What this task involves –
Stop after the line containing "wn.links.new(w_bg.outputs[0], w_out.inputs[0])": print each line exactly from the first line of the listing up to that point.

<<<<

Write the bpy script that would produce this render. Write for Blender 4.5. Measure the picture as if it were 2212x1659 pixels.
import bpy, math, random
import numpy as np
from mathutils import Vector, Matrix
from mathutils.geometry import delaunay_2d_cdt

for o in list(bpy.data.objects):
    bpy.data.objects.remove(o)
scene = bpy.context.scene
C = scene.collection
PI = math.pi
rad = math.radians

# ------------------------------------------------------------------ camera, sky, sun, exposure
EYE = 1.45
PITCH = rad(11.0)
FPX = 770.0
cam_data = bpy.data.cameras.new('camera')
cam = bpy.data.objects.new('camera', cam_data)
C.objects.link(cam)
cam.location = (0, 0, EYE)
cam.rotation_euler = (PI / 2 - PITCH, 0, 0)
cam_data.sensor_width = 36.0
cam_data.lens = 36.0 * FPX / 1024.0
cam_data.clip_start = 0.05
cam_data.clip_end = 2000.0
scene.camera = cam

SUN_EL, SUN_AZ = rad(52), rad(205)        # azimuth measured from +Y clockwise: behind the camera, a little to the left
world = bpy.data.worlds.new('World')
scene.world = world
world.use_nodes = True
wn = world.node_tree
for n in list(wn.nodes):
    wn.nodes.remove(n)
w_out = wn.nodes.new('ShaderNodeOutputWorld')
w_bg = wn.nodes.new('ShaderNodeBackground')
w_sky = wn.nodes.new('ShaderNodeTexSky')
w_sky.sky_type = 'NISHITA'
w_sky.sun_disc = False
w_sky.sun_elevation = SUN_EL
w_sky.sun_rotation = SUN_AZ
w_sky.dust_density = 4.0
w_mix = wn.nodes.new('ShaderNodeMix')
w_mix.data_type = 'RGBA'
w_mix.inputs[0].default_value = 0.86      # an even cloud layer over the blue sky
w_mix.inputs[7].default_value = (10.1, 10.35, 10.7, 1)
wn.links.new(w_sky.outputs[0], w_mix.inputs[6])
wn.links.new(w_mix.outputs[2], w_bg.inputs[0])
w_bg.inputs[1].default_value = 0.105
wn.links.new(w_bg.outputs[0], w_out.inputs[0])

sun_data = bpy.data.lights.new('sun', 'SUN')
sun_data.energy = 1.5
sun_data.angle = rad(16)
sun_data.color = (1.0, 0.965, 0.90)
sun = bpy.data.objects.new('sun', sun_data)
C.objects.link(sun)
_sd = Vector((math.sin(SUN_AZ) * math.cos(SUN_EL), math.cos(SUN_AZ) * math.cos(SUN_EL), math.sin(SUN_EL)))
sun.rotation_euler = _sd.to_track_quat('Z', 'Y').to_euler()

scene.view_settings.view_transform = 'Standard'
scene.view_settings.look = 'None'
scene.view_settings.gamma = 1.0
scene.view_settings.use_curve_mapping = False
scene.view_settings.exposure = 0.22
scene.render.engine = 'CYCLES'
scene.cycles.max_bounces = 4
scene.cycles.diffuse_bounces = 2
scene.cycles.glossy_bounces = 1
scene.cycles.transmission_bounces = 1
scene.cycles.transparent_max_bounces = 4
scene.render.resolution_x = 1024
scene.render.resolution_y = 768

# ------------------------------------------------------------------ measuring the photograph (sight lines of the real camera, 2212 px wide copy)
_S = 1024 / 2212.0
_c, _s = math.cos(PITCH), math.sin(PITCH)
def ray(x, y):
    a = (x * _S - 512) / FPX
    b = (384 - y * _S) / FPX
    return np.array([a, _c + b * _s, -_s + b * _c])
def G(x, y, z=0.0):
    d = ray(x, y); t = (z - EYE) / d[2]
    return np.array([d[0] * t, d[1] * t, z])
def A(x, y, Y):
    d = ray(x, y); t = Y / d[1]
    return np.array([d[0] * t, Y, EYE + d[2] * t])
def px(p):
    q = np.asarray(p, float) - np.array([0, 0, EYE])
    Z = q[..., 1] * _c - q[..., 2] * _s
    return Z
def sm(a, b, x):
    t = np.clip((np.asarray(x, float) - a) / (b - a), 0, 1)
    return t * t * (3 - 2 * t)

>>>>

Result below –
Write the bpy script that would produce this render. Write for Blender 4.5. Measure the picture as if it were 2212x1659 pixels.
import bpy, math, random
import numpy as np
from mathutils import Vector, Matrix
from mathutils.geometry import delaunay_2d_cdt

for o in list(bpy.data.objects):
    bpy.data.objects.remove(o)
scene = bpy.context.scene
C = scene.collection
PI = math.pi
rad = math.radians

# ------------------------------------------------------------------ camera, sky, sun, exposure
EYE = 1.45
PITCH = rad(11.0)
FPX = 770.0
cam_data = bpy.data.cameras.new('camera')
cam = bpy.data.objects.new('camera', cam_data)
C.objects.link(cam)
cam.location = (0, 0, EYE)
cam.rotation_euler = (PI / 2 - PITCH, 0, 0)
cam_data.sensor_width = 36.0
cam_data.lens = 36.0 * FPX / 1024.0
cam_data.clip_start = 0.05
cam_data.clip_end = 2000.0
scene.camera = cam

SUN_EL, SUN_AZ = rad(52), rad(205)        # azimuth measured from +Y clockwise: behind the camera, a little to the left
world = bpy.data.worlds.new('World')
scene.world = world
world.use_nodes = True
wn = world.node_tree
for n in list(wn.nodes):
    wn.nodes.remove(n)
w_out = wn.nodes.new('ShaderNodeOutputWorld')
w_bg = wn.nodes.new('ShaderNodeBackground')
w_sky = wn.nodes.new('ShaderNodeTexSky')
w_sky.sky_type = 'NISHITA'
w_sky.sun_disc = False
w_sky.sun_elevation = SUN_EL
w_sky.sun_rotation = SUN_AZ
w_sky.dust_density = 4.0
w_mix = wn.nodes.new('ShaderNodeMix')
w_mix.data_type = 'RGBA'
w_mix.inputs[0].default_value = 0.86      # an even cloud layer over the blue sky
w_mix.inputs[7].default_value = (10.1, 10.35, 10.7, 1)
wn.links.new(w_sky.outputs[0], w_mix.inputs[6])
wn.links.new(w_mix.outputs[2], w_bg.inputs[0])
w_bg.inputs[1].default_value = 0.105
wn.links.new(w_bg.outputs[0], w_out.inputs[0])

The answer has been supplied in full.